What to do ▸
Using the data below, output the first line and every line after it up to and including the line containing "C=S.collection", exactly as written and with nothing added.
# # # #
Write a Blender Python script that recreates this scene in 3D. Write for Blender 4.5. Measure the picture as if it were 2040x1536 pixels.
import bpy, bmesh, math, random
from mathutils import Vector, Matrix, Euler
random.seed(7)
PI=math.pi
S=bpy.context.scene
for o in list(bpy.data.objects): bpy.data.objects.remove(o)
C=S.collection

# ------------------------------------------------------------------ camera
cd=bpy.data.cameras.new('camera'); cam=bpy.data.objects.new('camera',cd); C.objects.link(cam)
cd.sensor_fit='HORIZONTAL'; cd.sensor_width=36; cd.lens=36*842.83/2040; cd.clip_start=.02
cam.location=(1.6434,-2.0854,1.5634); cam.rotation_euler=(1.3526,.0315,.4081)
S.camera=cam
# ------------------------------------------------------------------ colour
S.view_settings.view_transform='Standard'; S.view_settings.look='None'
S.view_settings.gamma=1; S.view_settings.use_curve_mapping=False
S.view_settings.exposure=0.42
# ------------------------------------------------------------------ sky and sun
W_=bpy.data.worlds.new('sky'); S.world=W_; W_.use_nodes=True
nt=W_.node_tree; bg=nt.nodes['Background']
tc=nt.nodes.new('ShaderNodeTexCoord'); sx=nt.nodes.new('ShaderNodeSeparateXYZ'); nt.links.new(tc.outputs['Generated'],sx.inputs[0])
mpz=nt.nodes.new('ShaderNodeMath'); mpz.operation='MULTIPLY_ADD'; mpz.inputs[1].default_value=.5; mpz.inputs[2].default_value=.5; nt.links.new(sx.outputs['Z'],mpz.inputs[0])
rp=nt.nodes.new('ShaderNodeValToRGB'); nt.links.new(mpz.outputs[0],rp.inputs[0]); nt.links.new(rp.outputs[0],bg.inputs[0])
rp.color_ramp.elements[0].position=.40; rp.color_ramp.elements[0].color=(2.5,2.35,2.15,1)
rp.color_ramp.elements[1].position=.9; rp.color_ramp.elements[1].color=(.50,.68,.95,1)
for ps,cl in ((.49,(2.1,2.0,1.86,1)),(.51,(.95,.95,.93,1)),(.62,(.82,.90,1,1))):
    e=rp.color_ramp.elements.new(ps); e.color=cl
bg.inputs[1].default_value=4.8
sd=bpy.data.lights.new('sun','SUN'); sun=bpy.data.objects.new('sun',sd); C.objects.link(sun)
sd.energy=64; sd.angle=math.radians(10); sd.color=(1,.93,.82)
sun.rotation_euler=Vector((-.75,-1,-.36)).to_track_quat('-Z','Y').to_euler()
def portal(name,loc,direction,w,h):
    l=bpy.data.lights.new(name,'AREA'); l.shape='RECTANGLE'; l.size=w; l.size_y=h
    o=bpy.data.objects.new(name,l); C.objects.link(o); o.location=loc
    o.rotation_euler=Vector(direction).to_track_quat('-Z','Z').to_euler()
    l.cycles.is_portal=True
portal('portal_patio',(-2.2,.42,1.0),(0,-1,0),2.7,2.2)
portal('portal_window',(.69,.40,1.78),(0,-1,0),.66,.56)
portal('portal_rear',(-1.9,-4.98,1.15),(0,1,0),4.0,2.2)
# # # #
Response ▸
Write a Blender Python script that recreates this scene in 3D. Write for Blender 4.5. Measure the picture as if it were 2040x1536 pixels.
import bpy, bmesh, math, random
from mathutils import Vector, Matrix, Euler
random.seed(7)
PI=math.pi
S=bpy.context.scene
for o in list(bpy.data.objects): bpy.data.objects.remove(o)
C=S.collection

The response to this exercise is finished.